Health and safety in rented accommodation

Landlords are generally responsible for property maintenance and major repairs. This includes repairs to the structure and exterior, to heating and hot water systems, basins, sinks, baths and other sanitaryware.

Housing standards

A property should be safe and healthy for occupiers, so responsibility should be taken to make sure that:

  • the dwelling is capable of providing adequate heating, which ideally means controllable central heating and insulation, with equipment and the fabric of the building in good repair
  • electricity and gas supplies, and the sanitation (drains, basins, sinks, baths and WCs) in working order
  • there are no fall or trip hazards
  • water heating equipment is in working order
  • the property is free from damp

Gas and electrical safety

The landlord must make sure that:

  • all gas appliances and fittings are maintained in good order
  • gas boilers get an annual safety check - carried out by someone who is registered with the Gas Safe Register
  • a record of the safety checks is kept and issued to you within 28 days of each annual check

The occupier is responsible for maintaining gas appliances which they own, or are entitled to take with them at the end of the letting.

By law, the landlord must make sure that the electrical system and any electrical appliances supplied with the let such as cookers, kettles, toasters, washing machines and immersion heaters are safe to use.

If the landlord supplies new appliances, they should also provide any instruction booklets.

If Northern Ireland Electricity believes that the electricity at your property is unsafe, it can turn off the supply.

Carbon monoxide (CO)

Carbon monoxide is a colourless, odourless gas which is difficult to detect. It is formed when domestic fuels such as gas, coal or wood are burned and can cause serious brain injuries or even death.

To lessen the chances of CO poisoning, you should make sure that all fuel burning appliances are installed and regularly maintained by a suitably qualified engineer.

You should also make sure that rooms are well ventilated when an appliance is used and fit a suitable CO alarm.

Fire prevention

Statistics show that homes in Northern Ireland are at a high risk from fires of an electrical origin. 

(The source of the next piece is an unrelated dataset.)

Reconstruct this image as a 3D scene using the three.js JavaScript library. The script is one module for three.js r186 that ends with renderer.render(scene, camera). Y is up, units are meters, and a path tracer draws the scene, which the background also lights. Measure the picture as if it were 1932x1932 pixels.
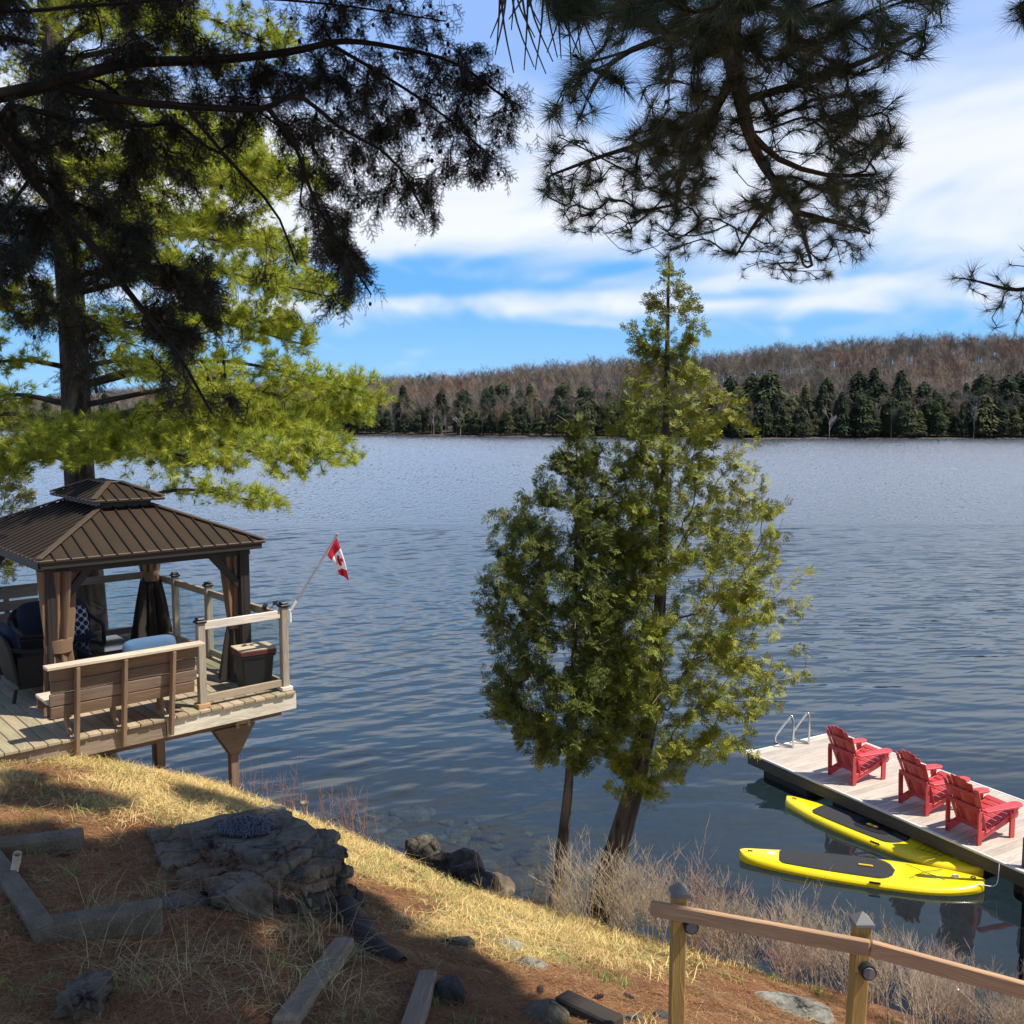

You should take measures to prevent a fire in your home:

  • fit a smoke alarm and check the batteries regularly
  • take care when cooking with hot oil
  • be careful with cigarettes and candles
  • close inside doors at night
  • switch off electrical appliances when not in use
  • Northern Ireland Fire & Rescue Service (NIFRS) provide a free Home Fire Safety Check
  • Northern Ireland Fire & Rescue Service
  • Fire prevention

House in Multiple Occupation (HMO)

If the Housing Executive considers the property to be a House in Multiple Occupation (HMO) and subject to licensing, the landlord must also meet the conditions for fire safety:

  • there has to be an adequate means of escape depending on the size of the property
  • there has to be smoke alarms and fire extinguishing equipment

Also, by law, the landlord must:

  • make sure that all the gas appliances they provide are maintained in good order and that a Gas Safe-registered plumber carries out a safety check each year
  • maintain all electrical installations and any electrical appliances they provide such as cookers, kettles and toasters and make sure they are safe to use
  • make sure any furniture and furnishings they provide meet the fire resistance regulations

If the HMO you live in isn't up to standard, you can complain to your local Housing Executive office.